WHAT TO WORK ON:
Output the data exactly, with every line intact.

(Scripts that build scenes)

········

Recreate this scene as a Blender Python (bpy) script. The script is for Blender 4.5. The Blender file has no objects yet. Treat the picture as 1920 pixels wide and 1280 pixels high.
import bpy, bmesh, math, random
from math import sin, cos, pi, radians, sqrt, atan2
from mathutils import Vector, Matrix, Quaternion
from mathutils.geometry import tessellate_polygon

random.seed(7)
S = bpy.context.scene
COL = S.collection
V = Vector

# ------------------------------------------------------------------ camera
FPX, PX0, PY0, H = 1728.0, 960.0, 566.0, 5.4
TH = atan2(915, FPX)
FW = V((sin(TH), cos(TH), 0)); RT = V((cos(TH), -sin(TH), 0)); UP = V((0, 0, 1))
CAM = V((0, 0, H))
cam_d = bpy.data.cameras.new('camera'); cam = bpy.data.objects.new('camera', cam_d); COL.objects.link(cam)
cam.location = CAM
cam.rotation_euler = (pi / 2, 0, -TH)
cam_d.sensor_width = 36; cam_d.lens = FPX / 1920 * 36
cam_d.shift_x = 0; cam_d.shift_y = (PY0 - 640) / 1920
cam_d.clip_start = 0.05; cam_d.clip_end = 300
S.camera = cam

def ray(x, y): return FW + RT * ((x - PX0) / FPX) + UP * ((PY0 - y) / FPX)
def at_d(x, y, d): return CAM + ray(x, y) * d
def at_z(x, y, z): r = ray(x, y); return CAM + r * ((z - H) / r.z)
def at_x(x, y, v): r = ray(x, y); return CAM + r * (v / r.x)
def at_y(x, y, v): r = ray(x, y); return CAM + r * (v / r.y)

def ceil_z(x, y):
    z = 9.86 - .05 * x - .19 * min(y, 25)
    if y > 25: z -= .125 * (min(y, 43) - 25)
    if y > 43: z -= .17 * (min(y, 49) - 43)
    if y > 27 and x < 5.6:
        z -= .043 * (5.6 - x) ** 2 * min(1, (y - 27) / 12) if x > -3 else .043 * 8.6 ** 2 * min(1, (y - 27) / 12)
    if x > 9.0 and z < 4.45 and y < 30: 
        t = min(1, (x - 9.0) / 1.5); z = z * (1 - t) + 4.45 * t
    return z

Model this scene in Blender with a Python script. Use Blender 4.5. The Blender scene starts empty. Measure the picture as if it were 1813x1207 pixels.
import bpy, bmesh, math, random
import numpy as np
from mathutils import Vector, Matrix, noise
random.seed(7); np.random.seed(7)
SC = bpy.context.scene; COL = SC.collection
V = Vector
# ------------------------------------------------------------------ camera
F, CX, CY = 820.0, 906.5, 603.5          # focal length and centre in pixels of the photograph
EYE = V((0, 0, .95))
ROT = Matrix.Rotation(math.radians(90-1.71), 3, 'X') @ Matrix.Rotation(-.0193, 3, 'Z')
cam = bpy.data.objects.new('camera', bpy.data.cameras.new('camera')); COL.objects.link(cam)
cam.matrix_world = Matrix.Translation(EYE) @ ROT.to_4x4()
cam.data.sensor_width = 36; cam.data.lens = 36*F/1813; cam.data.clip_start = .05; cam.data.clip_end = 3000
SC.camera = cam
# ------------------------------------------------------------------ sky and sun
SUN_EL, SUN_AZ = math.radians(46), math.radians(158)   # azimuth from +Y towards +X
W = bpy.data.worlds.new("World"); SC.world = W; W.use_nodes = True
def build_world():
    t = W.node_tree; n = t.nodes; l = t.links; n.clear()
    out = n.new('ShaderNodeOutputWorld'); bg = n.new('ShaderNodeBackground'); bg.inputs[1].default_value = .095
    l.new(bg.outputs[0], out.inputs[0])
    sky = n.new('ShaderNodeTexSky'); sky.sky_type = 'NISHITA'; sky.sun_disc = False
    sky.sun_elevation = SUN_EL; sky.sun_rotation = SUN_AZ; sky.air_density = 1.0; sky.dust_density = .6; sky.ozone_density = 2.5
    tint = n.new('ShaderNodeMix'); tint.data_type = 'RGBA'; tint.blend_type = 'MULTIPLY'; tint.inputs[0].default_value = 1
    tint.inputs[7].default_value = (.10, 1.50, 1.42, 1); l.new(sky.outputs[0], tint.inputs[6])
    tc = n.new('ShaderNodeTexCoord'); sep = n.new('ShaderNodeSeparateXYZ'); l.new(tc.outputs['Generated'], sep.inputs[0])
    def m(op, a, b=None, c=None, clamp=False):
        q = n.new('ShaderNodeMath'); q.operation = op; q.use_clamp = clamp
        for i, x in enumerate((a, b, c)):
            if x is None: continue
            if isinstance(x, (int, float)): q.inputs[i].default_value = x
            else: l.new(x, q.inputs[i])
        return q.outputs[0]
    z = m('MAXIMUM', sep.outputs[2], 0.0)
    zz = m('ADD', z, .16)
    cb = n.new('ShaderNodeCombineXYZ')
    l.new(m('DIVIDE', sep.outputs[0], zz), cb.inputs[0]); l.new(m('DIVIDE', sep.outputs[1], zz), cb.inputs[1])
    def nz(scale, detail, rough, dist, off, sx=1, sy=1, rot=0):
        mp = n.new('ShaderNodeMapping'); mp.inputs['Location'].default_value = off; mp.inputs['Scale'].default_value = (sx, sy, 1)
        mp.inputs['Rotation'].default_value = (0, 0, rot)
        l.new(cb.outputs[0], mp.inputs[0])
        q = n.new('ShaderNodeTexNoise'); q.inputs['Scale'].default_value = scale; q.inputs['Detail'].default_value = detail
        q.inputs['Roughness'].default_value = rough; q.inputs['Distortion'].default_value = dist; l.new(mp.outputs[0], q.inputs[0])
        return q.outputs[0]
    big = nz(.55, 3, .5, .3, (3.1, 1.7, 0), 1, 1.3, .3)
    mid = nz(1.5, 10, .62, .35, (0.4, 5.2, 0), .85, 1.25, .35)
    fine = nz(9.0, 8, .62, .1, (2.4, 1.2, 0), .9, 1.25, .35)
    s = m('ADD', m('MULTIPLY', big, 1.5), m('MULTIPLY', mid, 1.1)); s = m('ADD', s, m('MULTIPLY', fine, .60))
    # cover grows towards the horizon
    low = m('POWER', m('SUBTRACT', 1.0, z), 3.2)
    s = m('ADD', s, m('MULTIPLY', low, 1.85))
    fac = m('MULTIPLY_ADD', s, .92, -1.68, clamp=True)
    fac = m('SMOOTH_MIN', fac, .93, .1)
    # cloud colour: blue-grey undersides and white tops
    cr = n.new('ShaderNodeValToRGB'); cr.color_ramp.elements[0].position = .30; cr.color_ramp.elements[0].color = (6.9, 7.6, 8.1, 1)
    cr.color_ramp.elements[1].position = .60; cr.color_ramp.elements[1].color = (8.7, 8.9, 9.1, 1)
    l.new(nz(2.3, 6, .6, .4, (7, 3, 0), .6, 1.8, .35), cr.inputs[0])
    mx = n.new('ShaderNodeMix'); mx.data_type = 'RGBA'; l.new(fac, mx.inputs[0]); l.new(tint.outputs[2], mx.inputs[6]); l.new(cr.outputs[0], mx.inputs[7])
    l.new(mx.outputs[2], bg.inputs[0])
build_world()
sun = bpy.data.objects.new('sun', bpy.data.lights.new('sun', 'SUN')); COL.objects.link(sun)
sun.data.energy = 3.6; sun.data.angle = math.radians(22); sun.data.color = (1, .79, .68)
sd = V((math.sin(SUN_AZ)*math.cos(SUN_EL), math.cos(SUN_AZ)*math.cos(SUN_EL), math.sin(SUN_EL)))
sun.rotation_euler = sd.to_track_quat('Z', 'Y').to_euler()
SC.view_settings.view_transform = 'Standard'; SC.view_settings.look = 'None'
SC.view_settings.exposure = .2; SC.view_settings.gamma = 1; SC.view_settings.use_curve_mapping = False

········

TASK RESPONSE:
Recreate this scene as a Blender Python (bpy) script. The script is for Blender 4.5. The Blender file has no objects yet. Treat the picture as 1920 pixels wide and 1280 pixels high.
import bpy, bmesh, math, random
from math import sin, cos, pi, radians, sqrt, atan2
from mathutils import Vector, Matrix, Quaternion
from mathutils.geometry import tessellate_polygon

random.seed(7)
S = bpy.context.scene
COL = S.collection
V = Vector

# ------------------------------------------------------------------ camera
FPX, PX0, PY0, H = 1728.0, 960.0, 566.0, 5.4
TH = atan2(915, FPX)
FW = V((sin(TH), cos(TH), 0)); RT = V((cos(TH), -sin(TH), 0)); UP = V((0, 0, 1))
CAM = V((0, 0, H))
cam_d = bpy.data.cameras.new('camera'); cam = bpy.data.objects.new('camera', cam_d); COL.objects.link(cam)
cam.location = CAM
cam.rotation_euler = (pi / 2, 0, -TH)
cam_d.sensor_width = 36; cam_d.lens = FPX / 1920 * 36
cam_d.shift_x = 0; cam_d.shift_y = (PY0 - 640) / 1920
cam_d.clip_start = 0.05; cam_d.clip_end = 300
S.camera = cam

def ray(x, y): return FW + RT * ((x - PX0) / FPX) + UP * ((PY0 - y) / FPX)
def at_d(x, y, d): return CAM + ray(x, y) * d
def at_z(x, y, z): r = ray(x, y); return CAM + r * ((z - H) / r.z)
def at_x(x, y, v): r = ray(x, y); return CAM + r * (v / r.x)
def at_y(x, y, v): r = ray(x, y); return CAM + r * (v / r.y)

def ceil_z(x, y):
    z = 9.86 - .05 * x - .19 * min(y, 25)
    if y > 25: z -= .125 * (min(y, 43) - 25)
    if y > 43: z -= .17 * (min(y, 49) - 43)
    if y > 27 and x < 5.6:
        z -= .043 * (5.6 - x) ** 2 * min(1, (y - 27) / 12) if x > -3 else .043 * 8.6 ** 2 * min(1, (y - 27) / 12)
    if x > 9.0 and z < 4.45 and y < 30: 
        t = min(1, (x - 9.0) / 1.5); z = z * (1 - t) + 4.45 * t
    return z

Model this scene in Blender with a Python script. Use Blender 4.5. The Blender scene starts empty. Measure the picture as if it were 1813x1207 pixels.
import bpy, bmesh, math, random
import numpy as np
from mathutils import Vector, Matrix, noise
random.seed(7); np.random.seed(7)
SC = bpy.context.scene; COL = SC.collection
V = Vector
# ------------------------------------------------------------------ camera
F, CX, CY = 820.0, 906.5, 603.5          # focal length and centre in pixels of the photograph
EYE = V((0, 0, .95))
ROT = Matrix.Rotation(math.radians(90-1.71), 3, 'X') @ Matrix.Rotation(-.0193, 3, 'Z')
cam = bpy.data.objects.new('camera', bpy.data.cameras.new('camera')); COL.objects.link(cam)
cam.matrix_world = Matrix.Translation(EYE) @ ROT.to_4x4()
cam.data.sensor_width = 36; cam.data.lens = 36*F/1813; cam.data.clip_start = .05; cam.data.clip_end = 3000
SC.camera = cam
# ------------------------------------------------------------------ sky and sun
SUN_EL, SUN_AZ = math.radians(46), math.radians(158)   # azimuth from +Y towards +X
W = bpy.data.worlds.new("World"); SC.world = W; W.use_nodes = True
def build_world():
    t = W.node_tree; n = t.nodes; l = t.links; n.clear()
    out = n.new('ShaderNodeOutputWorld'); bg = n.new('ShaderNodeBackground'); bg.inputs[1].default_value = .095
    l.new(bg.outputs[0], out.inputs[0])
    sky = n.new('ShaderNodeTexSky'); sky.sky_type = 'NISHITA'; sky.sun_disc = False
    sky.sun_elevation = SUN_EL; sky.sun_rotation = SUN_AZ; sky.air_density = 1.0; sky.dust_density = .6; sky.ozone_density = 2.5
    tint = n.new('ShaderNodeMix'); tint.data_type = 'RGBA'; tint.blend_type = 'MULTIPLY'; tint.inputs[0].default_value = 1
    tint.inputs[7].default_value = (.10, 1.50, 1.42, 1); l.new(sky.outputs[0], tint.inputs[6])
    tc = n.new('ShaderNodeTexCoord'); sep = n.new('ShaderNodeSeparateXYZ'); l.new(tc.outputs['Generated'], sep.inputs[0])
    def m(op, a, b=None, c=None, clamp=False):
        q = n.new('ShaderNodeMath'); q.operation = op; q.use_clamp = clamp
        for i, x in enumerate((a, b, c)):
            if x is None: continue
            if isinstance(x, (int, float)): q.inputs[i].default_value = x
            else: l.new(x, q.inputs[i])
        return q.outputs[0]
    z = m('MAXIMUM', sep.outputs[2], 0.0)
    zz = m('ADD', z, .16)
    cb = n.new('ShaderNodeCombineXYZ')
    l.new(m('DIVIDE', sep.outputs[0], zz), cb.inputs[0]); l.new(m('DIVIDE', sep.outputs[1], zz), cb.inputs[1])
    def nz(scale, detail, rough, dist, off, sx=1, sy=1, rot=0):
        mp = n.new('ShaderNodeMapping'); mp.inputs['Location'].default_value = off; mp.inputs['Scale'].default_value = (sx, sy, 1)
        mp.inputs['Rotation'].default_value = (0, 0, rot)
        l.new(cb.outputs[0], mp.inputs[0])
        q = n.new('ShaderNodeTexNoise'); q.inputs['Scale'].default_value = scale; q.inputs['Detail'].default_value = detail
        q.inputs['Roughness'].default_value = rough; q.inputs['Distortion'].default_value = dist; l.new(mp.outputs[0], q.inputs[0])
        return q.outputs[0]
    big = nz(.55, 3, .5, .3, (3.1, 1.7, 0), 1, 1.3, .3)
    mid = nz(1.5, 10, .62, .35, (0.4, 5.2, 0), .85, 1.25, .35)
    fine = nz(9.0, 8, .62, .1, (2.4, 1.2, 0), .9, 1.25, .35)
    s = m('ADD', m('MULTIPLY', big, 1.5), m('MULTIPLY', mid, 1.1)); s = m('ADD', s, m('MULTIPLY', fine, .60))
    # cover grows towards the horizon
    low = m('POWER', m('SUBTRACT', 1.0, z), 3.2)
    s = m('ADD', s, m('MULTIPLY', low, 1.85))
    fac = m('MULTIPLY_ADD', s, .92, -1.68, clamp=True)
    fac = m('SMOOTH_MIN', fac, .93, .1)
    # cloud colour: blue-grey undersides and white tops
    cr = n.new('ShaderNodeValToRGB'); cr.color_ramp.elements[0].position = .30; cr.color_ramp.elements[0].color = (6.9, 7.6, 8.1, 1)
    cr.color_ramp.elements[1].position = .60; cr.color_ramp.elements[1].color = (8.7, 8.9, 9.1, 1)
    l.new(nz(2.3, 6, .6, .4, (7, 3, 0), .6, 1.8, .35), cr.inputs[0])
    mx = n.new('ShaderNodeMix'); mx.data_type = 'RGBA'; l.new(fac, mx.inputs[0]); l.new(tint.outputs[2], mx.inputs[6]); l.new(cr.outputs[0], mx.inputs[7])
    l.new(mx.outputs[2], bg.inputs[0])
build_world()
sun = bpy.data.objects.new('sun', bpy.data.lights.new('sun', 'SUN')); COL.objects.link(sun)
sun.data.energy = 3.6; sun.data.angle = math.radians(22); sun.data.color = (1, .79, .68)
sd = V((math.sin(SUN_AZ)*math.cos(SUN_EL), math.cos(SUN_AZ)*math.cos(SUN_EL), math.sin(SUN_EL)))
sun.rotation_euler = sd.to_track_quat('Z', 'Y').to_euler()
SC.view_settings.view_transform = 'Standard'; SC.view_settings.look = 'None'
SC.view_settings.exposure = .2; SC.view_settings.gamma = 1; SC.view_settings.use_curve_mapping = False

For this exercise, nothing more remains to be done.